Ideas to fuel a sustainable built environment

4 min read

What is a Green Building?

Nov 28, 2012 5:00:00 AM

Over the past year or so, I've been involved in several online discussions where the question of how to define what a green building is has resulted in some very interesting comments. A lot of it stems from some people’s view that the USGBC’s green building rating system, LEED, amounts to nothing more than “green washing” and does not result in more sustainable buildings. They argue that because buildings can obtain certification with minimal improvement in energy use over code minimums, it doesn't work.

LEED Platinum Plaque - Bardessono LEED Platinum Plaque - Bardessono (Photo credit: Melissa Hincha-Ownby)


A lot of these same folks have very impressive resumes and with podium-bashing adamancy claim that the only true measure of a green building is its energy consumption. That’s it – look at the building’s energy use intensity or EUI and you’re done. Got a low BTU/SF/YR? You get a plaque. Doesn't matter that you built your building on a green field, with no access to public transportation, imported all the steel from China and your office furniture comes from overseas and is made with formaldehyde, PBDEs, benzene, etc. Oh yeah, and the contractor wasn't required to recycle any of the construction waste either. Why should he? It takes more effort and, after all, doesn't reduce the building’s energy use.

One point made by the EUI camp is that currently the only significant component of a “green building rating” that is truly dynamic is, in fact, the energy use. Once it’s built, a building’s recycled steel structure and low-VOC finishes are there to stay. Simple adjustments to a building’s energy consuming systems such as lights, HVAC, etc. can, however, have dramatic effects on the building’s energy use. They note that this is a significant issue and I wholeheartedly agree. LEED now requires the annual reporting of energy consumption for their use but there is no penalty for not achieving the levels predicted by the energy model. I think the first round of data analysis by the folks at the USGBC will be very telling. It should answer the question definitively - are sustainable or green buildings using less energy than the norm?

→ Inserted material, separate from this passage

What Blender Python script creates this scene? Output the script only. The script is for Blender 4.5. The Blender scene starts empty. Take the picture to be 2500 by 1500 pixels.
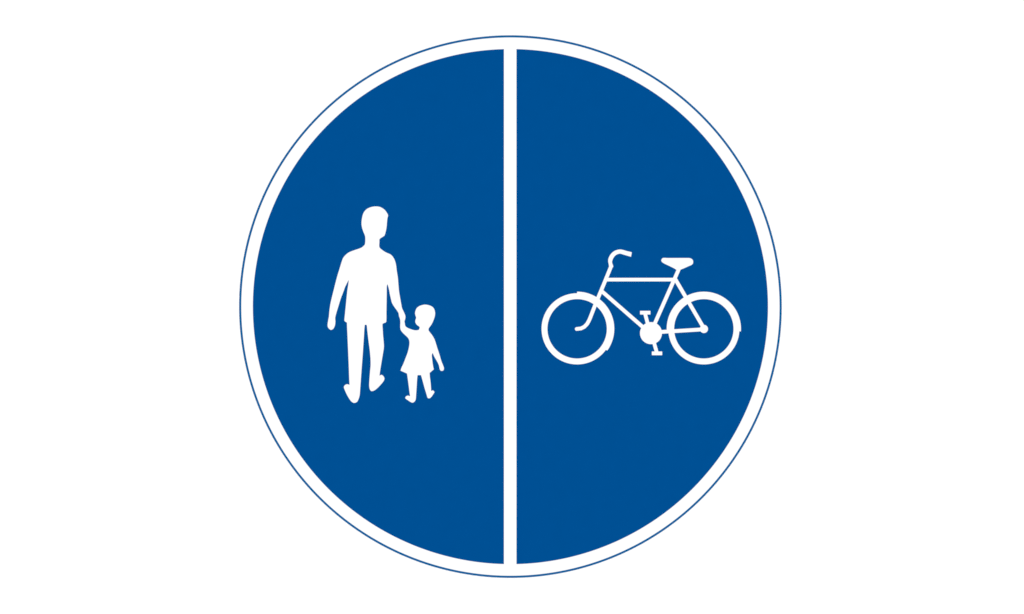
import bpy, bmesh, math
from mathutils import Vector
from mathutils.geometry import tessellate_polygon

scene = bpy.context.scene
C = scene.collection

# ------------------------------------------------------------------ scale
# The sign is a real plate 0.90 m across; outlines are measured on it in
# "units" of 1/1323.5 of its diameter, from a corner above and left of it.
S = 0.90 / 1323.5
HEIGHT = 1.80                                   # middle of the view above the floor level


def X(u): return (u - 1250.0) * S
def Z(v): return HEIGHT + (750.0 - v) * S


PLATE_FRONT = -0.0024                           # wall face is y = 0, sign faces -y
FILM_FRONT = -0.0027
SYMBOL_FRONT = -0.0030

# ------------------------------------------------------------------ camera
DIST = 4.0
cam_d = bpy.data.cameras.new('camera')
cam = bpy.data.objects.new('camera', cam_d)
C.objects.link(cam)
cam.location = (0.0, FILM_FRONT - DIST, HEIGHT)
cam.rotation_euler = (math.radians(90), 0, 0)
cam_d.sensor_fit = 'HORIZONTAL'
cam_d.sensor_width = 36.0
cam_d.lens = 36.0 * DIST / (2500 * S)
cam_d.clip_start = 0.05
cam_d.clip_end = 200.0
scene.camera = cam

# ------------------------------------------------------------------ light: even white studio
world = bpy.data.worlds.new('World')
scene.world = world
world.use_nodes = True
bg = world.node_tree.nodes['Background']
bg.inputs['Color'].default_value = (1, 1, 1, 1)
bg.inputs['Strength'].default_value = 0.36


def softbox(x, z, power):
    d = bpy.data.lights.new('softbox', 'AREA')
    d.shape = 'SQUARE'
    d.size = 2.4
    d.energy = power
    d.color = (1, 1, 1)
    o = bpy.data.objects.new('softbox', d)
    o.location = (x, -7.5, z)
    o.rotation_euler = (Vector((0, 0, HEIGHT)) - o.location).to_track_quat('-Z', 'Y').to_euler()
    C.objects.link(o)


for sx in (-1, 1):
    for sz in (-1, 1):
        softbox(sx * 1.9, HEIGHT + sz * 1.5, 157.0)

vs = scene.view_settings
vs.view_transform = 'Standard'
vs.look = 'None'
vs.exposure = 0.0
vs.gamma = 1.0
vs.use_curve_mapping = False
scene.cycles.pixel_filter_type = 'BLACKMAN_HARRIS'
scene.cycles.filter_width = 1.6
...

I think most in the building industry would agree that “green” and “sustainable” are synonymous. One definition of sustainability is using a resource or resources in a manner that does not deplete them. Does this apply to energy consumption? Absolutely. Does it apply solely to energy consumption? How can it? The argument that energy use should be the only measure of sustainability would, for example, allow for a building to be built completely from old growth wood as long as it’s energy efficient. I ask: does anyone think that’s sustainable?

Old-Growth Forest (1) Old-Growth Forest (1) (Photo credit: Nicholas_T)


Without a doubt the energy consumed by a building is very important to consider. According to the DOE, buildings in the U.S. accounted for 41% of our nation’s energy consumption in 2010. Energy efficiency in the built environment must be paid close attention to, perhaps even given more weight by the current green building rating systems. However, to claim that this should be the only measure of a green building is misguided.

San Francisco Cityscape Night Colors San Francisco Cityscape Night Colors (Photo credit: davidyuweb)


The key misunderstanding in my view is that the word “sustainable or “green” means more than just using less energy. It means considering all the aspects of a project and their impacts on the environment, resource use, and the health of the building occupants. Green building rating systems give credit for strategies in many different categories, not just energy, to help better the building’s total impact. For some projects, meeting the minimum energy efficiency requirements may be all that’s possible. I’m currently commissioning a manufacturing facility where that’s exactly the case. But because this facility is pursuing a LEED rating, they've undertaken numerous measures that will all have a positive impact on things such as indoor environmental quality, transportation efficiency and others that they otherwise may not have.

We still have a lot of work to do when it comes to building energy use both in terms of its design and its persistence, but we are getting better. Overlooking the non-energy related opportunities would be a shame. The LEED framework provides a holistic approach to sustainable building design and construction and that is just what’s needed to keep our industry moving in the right direction.